Q(vi):         Whether tax benefits under section 10AA can be enjoyed by an eligible SEZ unit consequent to its transfer to another SEZ?

The CBDT has explained that this issue relates to cases where a unit is shifted from one SEZ to another SEZ on account of commercial exigencies and has clarified that the tax holiday would not be denied merely on account of physical relocation of the eligible unit from SEZ to another.

SKP’s comments:

This again reflects the broader view adopted by the CBDT in recognizing the commercial realities of the business.

Q(vii):       Whether new units / undertakings set up in the same location where there is an existing eligible unit / undertaking would amount to expansion of existing unit / undertaking (and consequently result in denial on tax holiday for the new unit)?

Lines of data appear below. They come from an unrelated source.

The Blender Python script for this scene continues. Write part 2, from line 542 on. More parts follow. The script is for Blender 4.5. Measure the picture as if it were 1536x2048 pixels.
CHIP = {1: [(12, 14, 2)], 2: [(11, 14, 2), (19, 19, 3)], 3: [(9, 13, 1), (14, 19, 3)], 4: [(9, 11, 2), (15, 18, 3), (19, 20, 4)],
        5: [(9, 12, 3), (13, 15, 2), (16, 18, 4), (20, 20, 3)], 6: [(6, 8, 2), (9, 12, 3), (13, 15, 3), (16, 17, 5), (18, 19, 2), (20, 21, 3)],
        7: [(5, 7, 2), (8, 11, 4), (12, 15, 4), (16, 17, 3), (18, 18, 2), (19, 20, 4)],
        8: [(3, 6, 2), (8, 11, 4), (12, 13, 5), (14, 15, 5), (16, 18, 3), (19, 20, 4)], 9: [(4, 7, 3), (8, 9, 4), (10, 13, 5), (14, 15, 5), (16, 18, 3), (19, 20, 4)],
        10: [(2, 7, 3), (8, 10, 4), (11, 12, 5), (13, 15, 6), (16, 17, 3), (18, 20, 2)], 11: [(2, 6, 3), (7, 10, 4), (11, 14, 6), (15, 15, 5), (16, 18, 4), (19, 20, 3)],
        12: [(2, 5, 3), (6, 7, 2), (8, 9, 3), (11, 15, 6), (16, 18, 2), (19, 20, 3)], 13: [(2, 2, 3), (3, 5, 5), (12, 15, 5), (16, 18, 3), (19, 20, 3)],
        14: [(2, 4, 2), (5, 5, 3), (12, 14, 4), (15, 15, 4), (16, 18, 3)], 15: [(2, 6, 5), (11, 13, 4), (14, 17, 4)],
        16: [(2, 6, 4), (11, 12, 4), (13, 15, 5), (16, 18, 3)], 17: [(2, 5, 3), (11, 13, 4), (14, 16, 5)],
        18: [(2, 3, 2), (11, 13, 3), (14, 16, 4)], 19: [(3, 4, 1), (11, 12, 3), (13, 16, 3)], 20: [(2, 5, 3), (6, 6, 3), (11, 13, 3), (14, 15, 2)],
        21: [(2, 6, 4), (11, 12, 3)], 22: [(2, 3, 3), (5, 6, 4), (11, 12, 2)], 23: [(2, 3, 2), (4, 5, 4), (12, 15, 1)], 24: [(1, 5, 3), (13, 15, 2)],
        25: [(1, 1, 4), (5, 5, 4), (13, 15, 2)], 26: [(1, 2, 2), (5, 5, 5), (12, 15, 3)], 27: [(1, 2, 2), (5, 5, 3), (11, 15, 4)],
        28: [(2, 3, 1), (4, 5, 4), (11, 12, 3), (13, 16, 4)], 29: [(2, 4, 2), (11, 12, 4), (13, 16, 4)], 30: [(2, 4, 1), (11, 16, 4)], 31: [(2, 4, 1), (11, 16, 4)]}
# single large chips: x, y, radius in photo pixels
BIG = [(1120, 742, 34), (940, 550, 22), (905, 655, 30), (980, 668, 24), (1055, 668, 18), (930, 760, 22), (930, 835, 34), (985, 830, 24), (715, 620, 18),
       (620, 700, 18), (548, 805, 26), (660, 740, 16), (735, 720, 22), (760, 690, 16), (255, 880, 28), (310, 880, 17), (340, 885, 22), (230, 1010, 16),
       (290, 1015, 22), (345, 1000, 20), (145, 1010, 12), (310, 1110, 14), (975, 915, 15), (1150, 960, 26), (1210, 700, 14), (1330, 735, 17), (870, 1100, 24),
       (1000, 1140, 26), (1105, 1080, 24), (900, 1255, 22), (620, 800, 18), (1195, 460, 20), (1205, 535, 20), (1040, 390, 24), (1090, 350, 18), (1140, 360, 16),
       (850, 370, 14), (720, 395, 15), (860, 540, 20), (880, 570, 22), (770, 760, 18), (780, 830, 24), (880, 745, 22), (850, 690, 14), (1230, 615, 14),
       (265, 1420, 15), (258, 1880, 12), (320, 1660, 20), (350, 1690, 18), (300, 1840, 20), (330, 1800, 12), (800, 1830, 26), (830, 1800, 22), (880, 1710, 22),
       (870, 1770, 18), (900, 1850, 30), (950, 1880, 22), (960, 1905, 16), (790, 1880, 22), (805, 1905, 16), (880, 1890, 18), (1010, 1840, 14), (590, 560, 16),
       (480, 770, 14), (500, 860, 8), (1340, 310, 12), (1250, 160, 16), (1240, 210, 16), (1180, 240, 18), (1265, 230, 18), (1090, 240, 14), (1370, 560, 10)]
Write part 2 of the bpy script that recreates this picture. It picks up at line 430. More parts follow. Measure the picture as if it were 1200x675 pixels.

The CBDT has clarified that setting up of a fresh unit, in itself, will not make the unit ineligible for tax holiday, if the following conditions are fulfilled:

  1. The new unit is set up after obtaining necessary approvals from Competent Authorities
  2. The new unit is not formed by splitting up or reconstruction of an existing business
  3. The new unit fulfills all other conditions prescribed by law.

SKP’s Comments:

This too is a welcome clarification and will aid to reduce the litigation involved in setting up of new units in the same location as that of the old unit.

Conclusion:
While the Circular is welcome and provides much needed clarity to tax payers, we believe that has it been issued earlier it would have been more useful. It is a bit late in the day now particularly for the tax payers claiming the incentives under section 10A and 10B since the benefits under section 10A and 10B have expired on 31st March 2011 and the assessment proceedings up to for FY 2008-09 are already concluded. Of course, the tax payers can take recourse to the said CBDT Circular during appellant proceedings since it conveys the interpretation of the CBDT in relation to section 10A, 10AA and 10B. The Circular will also be of assistance in reducing the litigation surrounding the areas covered in the Circular especially for units claiming benefit under section 10AA.